Ter um filho: o último objeto de consumo



E eu me pergunto: essas pessoas queriam filhos ou bonecos? Porque, vou te contar, vendem uns bonecos (art reborn, chama-se) inspirados em bebês reais, carissimos porém lindos de morrer (quero um, aviso, um dia me dou o capricho para passear com ele de sling e matar as saudades quando a minha pequena crescer), que são uma maravilha. Tamanho, peso, feições, cabelos, veias e demais detalhes de bebê real, feitos artesanalmente. Autênticas obras de arte! E olha só, eles não choram, não precissam ser amamentados, dormem as 24 horas do dia e nem cocó eles fazem!

Porque a impressão que eu tenho é que, na sociedade consumista de hoje, ter um filho é o último grande capricho. Tipo assim: "Ontem comprei uma bolsa, hoje fui ao show daquele cara de moda, amanhã quero fazer uma viagem internacional, e depois posso ter um filho, que já "ta na hora". Bom, melhor uma filha, que é mais fofa e vem cheinha de complementos e opções: fitas para o cabelo, brincos, mini bikinis, vestidos e saias, sandálias com brilhos e muito mais". Tem para todos os gostos, viu? Meninas para mamães clásicas, de laço e fita; meninas para mamães modernas, hippies, esportistas... O bom do consumismo é que se adapta a todos.

Ontem, hoje e amanhã

Mas o que tinha a ver o artigo da Fernanda França e a conversa com a amiga triste com tudo isso? Tinha a ver que a vida é deixar uma fase para passar a outra. Sempre assim. Às vezes para melhor, outras para pior, e a maioria simplesmente diferente. Com suas perdas e seus ganhos. Se é consequencia de escolhas nossas, é covarde não aceitar os desafios e se adaptar as novidades, e não ajuda em nada não fazê-lo, ademais. Se é consequência do proprio decorrer da vida (nascimento, crescimento, morte), de que adianta negar a nova fase? A quem queremos enganar? E quem sai prejudicado? Lamentavelmente nos enganamós só a nós mesmos, e a quem queira acreditar que "a vida pode voltar ao normal" (que não são poucos!), mas se tratando de filhos, quem sai prejudicado é a criança.
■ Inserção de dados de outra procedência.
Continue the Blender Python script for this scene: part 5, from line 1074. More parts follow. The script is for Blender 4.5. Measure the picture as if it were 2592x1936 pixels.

A minha amiga está também mudando de fase, saindo do puerperio, do apaixonamento eufôrico inicial natural pelo filho, necessário para cuidá-lo como uma leoa e criar esse vínculo que vai durar a vida toda. Agora essa paixão tem virado amor. Amor incondicional, que não é mais paixão. E é para ser assim mesmo, porque senão a gente não vive, vendo os filhos crescerem e voando livres. Termina o puerperio e eles começam deixar de ser "nossos" para começar a ser cada vez mais "deles mesmos". Novas fases chegam: agora o corpo nos pede voltar a focar em nós, nos nossos projetos. É empolgante, é uma nova fase. O filho vai ser sempre prioridade na nossa vida mas estamos, de novo, abertas ao mundo e a nós mesmas.
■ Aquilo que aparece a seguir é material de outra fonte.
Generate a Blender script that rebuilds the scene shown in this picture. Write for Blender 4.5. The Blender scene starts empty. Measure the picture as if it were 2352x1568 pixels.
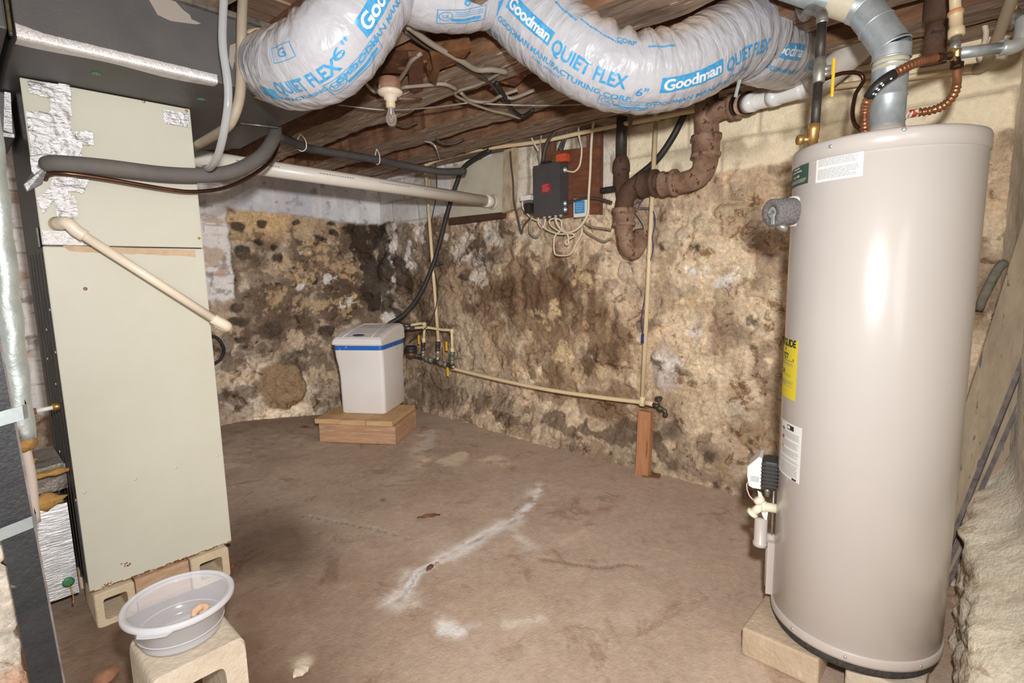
import bpy, bmesh, math, random
import numpy as np
from mathutils import Vector, Matrix
random.seed(7)
PI = math.pi
SC = bpy.context.scene
COL = SC.collection

# ------------------------------------------------------------------ camera, world, light, exposure
W, H, FPX, CAMH = 2352, 1568, 1200.0, 1.30
def nrm(v): return v/np.linalg.norm(v)
def _cam(px, py): return np.array([px-W/2, -(py-H/2), -FPX])
_d = FPX/(160/FPX); _roll = math.atan(.02)
_Z = -nrm(_cam(W/2+_d*math.sin(_roll), H/2+_d*math.cos(_roll)))
_x = _cam(2300, 600); _X = nrm(_x-_Z*np.dot(_x, _Z)); _Y = np.cross(_Z, _X)
ROT = np.array([_X, _Y, _Z])            # camera axes -> world (x along the left wall, y along the right wall)
EYE = np.array([0, 0, CAMH])
cam_d = bpy.data.cameras.new('camera'); cam_d.sensor_width = 36; cam_d.lens = 36*FPX/W; cam_d.clip_start = .01
cam_o = bpy.data.objects.new('camera', cam_d); COL.objects.link(cam_o)
M = Matrix(ROT.tolist()).to_4x4(); M.translation = Vector(EYE); cam_o.matrix_world = M
SC.camera = cam_o
wd = bpy.data.worlds.new('world'); SC.world = wd; wd.use_nodes = True
wd.node_tree.nodes['Background'].inputs[0].default_value = (1.0, .97, .93, 1)
wd.node_tree.nodes['Background'].inputs[1].default_value = .45
def area(name, loc, target, size, power, color=(1, 1, 1)):
    l = bpy.data.lights.new(name, 'AREA'); l.shape = 'DISK'; l.size = size; l.energy = power; l.color = color
    o = bpy.data.objects.new(name, l); COL.objects.link(o); o.location = loc
    o.rotation_euler = (Vector(target)-Vector(loc)).to_track_quat('-Z', 'Y').to_euler()
    return o
fl = area('flash', (.05, -.05, 1.50), (2.2, 2.3, 1.0), .08, 24, (1.0, .995, .985)).data      # flash on the camera
fl.use_nodes = True; _n = fl.node_tree.nodes; _f = _n.new('ShaderNodeLightFalloff'); _f.inputs[0].default_value = 1.0
fl.node_tree.links.new(_f.outputs['Linear'], _n['Emission'].inputs['Strength'])
area('added_fill_light', (-1.6, -3.2, 1.95), (1.9, 2.6, 1.0), 2.8, 75, (1.0, .985, .955))    # unseen soft fill, added behind the camera to even out the light
SC.view_settings.view_transform = 'Standard'; SC.view_settings.look = 'None'
SC.view_settings.exposure = 0.0; SC.view_settings.gamma = 1.0; SC.view_settings.use_curve_mapping = False

# ------------------------------------------------------------------ where things are
def ray(px, py): return ROT @ (_cam(px, py)/FPX)
def at(px, py, D): return EYE+ray(px, py)*D
def ox(px, py, x): r = ray(px, py); return EYE+r*(x/r[0])
def oy(px, py, y): r = ray(px, py); return EYE+r*(y/r[1])
def oz(px, py, z): r = ray(px, py); return EYE+r*((z-CAMH)/r[2])

# ------------------------------------------------------------------ colour / noise
def lin(c):
    c = np.asarray(c, float)/255.0
    return np.where(c <= .04045, c/12.92, ((c+.055)/1.055)**2.4)
def C4(c): l = lin(c); return (float(l[0]), float(l[1]), float(l[2]), 1)
def _hash(i, j, seed):
    n = (i.astype(np.int64)*374761393+j.astype(np.int64)*668265263+seed*974634777) & 0x7fffffff
    n = ((n ^ (n >> 13))*1274126177) & 0x7fffffff
    return ((n ^ (n >> 16)) & 0xffff)/65535.0
def vn(x, y, seed=0):
    i, j = np.floor(x), np.floor(y); u, v = x-i, y-j
    u = u*u*u*(u*(u*6-15)+10); v = v*v*v*(v*(v*6-15)+10)
    a, b, c, d = _hash(i, j, seed), _hash(i+1, j, seed), _hash(i, j+1, seed), _hash(i+1, j+1, seed)
    return a+(b-a)*u+(c-a)*v+(a-b-c+d)*u*v
def fbm(x, y, seed=0, o=4, g=.5):
    s, a, t = 0, 1, 0
    for k in range(o):
        s = s+a*vn(x*2**k+k*17.3, y*2**k+k*9.1, seed+k); t += a; a *= g
    return s/t                       # 0..1
def sm(a, b, x): t = np.clip((x-a)/(b-a), 0, 1); return t*t*(3-2*t)
def mixc(c, col, m): return c*(1-m[..., None])+lin(col)*m[..., None]

# ------------------------------------------------------------------ materials
MATS = {}
def mat(name, base, rough=.5, metal=0., var=None, vs=8., bump=0., bs=40., stretch=(1, 1, 1), spec=.5, attr=None, detail=6,
        trans=0., ior=1.45, spots=None, ss=60., st=.62, avar=0., uvbump=None, coat=0., mott=None, clear=0., fres=0.):
    if name in MATS: return MATS[name]
    m = bpy.data.materials.new(name); m.use_nodes = True; nt = m.node_tree; N = nt.nodes; L = nt.links
    b = N['Principled BSDF']; b.inputs['Roughness'].default_value = rough; b.inputs['Metallic'].default_value = metal
    b.inputs['Specular IOR Level'].default_value = spec; b.inputs['Base Color'].default_value = C4(base)
    if coat: b.inputs['Coat Weight'].default_value = coat; b.inputs['Coat Roughness'].default_value = .1
    if trans: b.inputs['Transmission Weight'].default_value = trans; b.inputs['IOR'].default_value = ior
    tc = N.new('ShaderNodeTexCoord'); mp = N.new('ShaderNodeMapping'); mp.inputs['Scale'].default_value = stretch
    L.new(tc.outputs['Object'], mp.inputs[0]); src = None
    if attr:
        a = N.new('ShaderNodeVertexColor'); a.layer_name = attr; src = a.outputs[0]; alp = a.outputs[1]
    if var is not None:
        n = N.new('ShaderNodeTexNoise'); n.inputs['Scale'].default_value = vs; n.inputs['Detail'].default_value = detail
        n.inputs['Roughness'].default_value = .65; L.new(mp.outputs[0], n.inputs[0])
        r = N.new('ShaderNodeValToRGB'); r.color_ramp.elements[0].position = .32; r.color_ramp.elements[1].position = .68
        r.color_ramp.elements[0].color = C4(base); r.color_ramp.elements[1].color = C4(var); L.new(n.outputs[0], r.inputs[0]); src = r.outputs[0]
    if avar and src is not None:
        n = N.new('ShaderNodeTexNoise'); n.inputs['Scale'].default_value = vs; n.inputs['Detail'].default_value = 10; n.inputs['Roughness'].default_value = .75
        L.new(mp.outputs[0], n.inputs[0])
        mr = N.new('ShaderNodeMapRange'); mr.inputs[1].default_value = .34; mr.inputs[2].default_value = .66
        mr.inputs[3].default_value = 1-avar; mr.inputs[4].default_value = 1+avar; L.new(n.outputs[0], mr.inputs[0])
        mx = N.new('ShaderNodeMix'); mx.data_type = 'RGBA'; mx.blend_type = 'MULTIPLY'; mx.inputs[0].default_value = 1
        L.new(src, mx.inputs[6]); L.new(mr.outputs[0], mx.inputs[7]); src = mx.outputs[2]
        if attr and mott: L.new(alp, mx.inputs[0])
        if mott:
            n = N.new('ShaderNodeTexNoise'); n.inputs['Scale'].default_value = mott[0]; n.inputs['Detail'].default_value = 12; n.inputs['Roughness'].default_value = .72; n.inputs['Distortion'].default_value = .6
            L.new(mp.outputs[0], n.inputs[0]); r = N.new('ShaderNodeValToRGB'); e = r.color_ramp.elements
            e[0].position = .37; e[0].color = C4(mott[1]); e[1].position = .44; e[1].color = (1, 1, 1, 1); k = e.new(.57); k.color = (1, 1, 1, 1); k = e.new(.63); k.color = tuple(c*mott[2] for c in (1.0, .98, .94))+(1,)
            L.new(n.outputs[0], r.inputs[0]); mx = N.new('ShaderNodeMix'); mx.data_type = 'RGBA'; mx.blend_type = 'MULTIPLY'; mx.inputs[0].default_value = 1
            L.new(src, mx.inputs[6]); L.new(r.outputs[0], mx.inputs[7]); src = mx.outputs[2]
            if attr: L.new(alp, mx.inputs[0])
    if spots is not None:
        n = N.new('ShaderNodeTexNoise'); n.inputs['Scale'].default_value = ss; n.inputs['Detail'].default_value = 4
        L.new(mp.outputs[0], n.inputs[0])
        mr = N.new('ShaderNodeMapRange'); mr.inputs[1].default_value = st; mr.inputs[2].default_value = st+.06; L.new(n.outputs[0], mr.inputs[0])
        mx = N.new('ShaderNodeMix'); mx.data_type = 'RGBA'; L.new(mr.outputs[0], mx.inputs[0])
        if src is not None: L.new(src, mx.inputs[6])
        else: mx.inputs[6].default_value = C4(base)
        mx.inputs[7].default_value = C4(spots); src = mx.outputs[2]
    if clear:
        tr = N.new('ShaderNodeBsdfTransparent'); ms = N.new('ShaderNodeMixShader'); ms.inputs[0].default_value = 1-clear
        if fres:
            lw = N.new('ShaderNodeLayerWeight'); lw.inputs[0].default_value = .35; mr = N.new('ShaderNodeMapRange'); mr.inputs[3].default_value = 1-clear; mr.inputs[4].default_value = fres
            L.new(lw.outputs['Facing'], mr.inputs[0]); L.new(mr.outputs[0], ms.inputs[0])
        L.new(tr.outputs[0], ms.inputs[1]); L.new(b.outputs[0], ms.inputs[2]); L.new(ms.outputs[0], N['Material Output'].inputs[0])
    if src is not None: L.new(src, b.inputs['Base Color'])
    if bump:
        n = N.new('ShaderNodeTexNoise'); n.inputs['Scale'].default_value = bs; n.inputs['Detail'].default_value = 8; n.inputs['Roughness'].default_value = .6
        if uvbump:
            uv = N.new('ShaderNodeUVMap'); m2 = N.new('ShaderNodeMapping'); m2.inputs['Scale'].default_value = uvbump
            L.new(uv.outputs[0], m2.inputs[0]); L.new(m2.outputs[0], n.inputs[0]); n.inputs['Detail'].default_value = 3; n.inputs['Roughness'].default_value = .45; n.inputs['Distortion'].default_value = .8
        else: L.new(mp.outputs[0], n.inputs[0])
        bp = N.new('ShaderNodeBump'); bp.inputs['Strength'].default_value = bump; bp.inputs['Distance'].default_value = .01
        L.new(n.outputs[0], bp.inputs['Height']); L.new(bp.outputs[0], b.inputs['Normal'])
    MATS[name] = m; return m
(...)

A vida, gente, não "volta ao normal" nunca, seja o que fôr que tenha acontecido nela, porque "o normal" não existe, o normal de hoje é o que são as coisas no dia de hoje. E a vida é diferente cada dia, porque nem nós mesmos somos hoje a mesma pessoa de ontem, nem o entorno é o mesmo em que vivemos ontem. Tudo, a gente principalmente, muda a cada dia. E se chega um filho às nossas vidas, nem se fale então. Um tempinho mais limitado enquanto cria e curte o bebê, que depois vai voltar a sair de noite se quiser, e a fazer viagens. De novo, sim, mas não da mesma forma, porque você e o seu contexto não são mais os mesmos! Quer voltar à sua vida de antes? Sinto lhe informar que... não pode! Encare a vida de agora, se adapte a ela e a viva em plenitude, aprendendo a expremer o suco gostoso que ela está te oferecendo, em lugar de ficar lembrando do gosto do suco que tomou ontem, e que já acabou.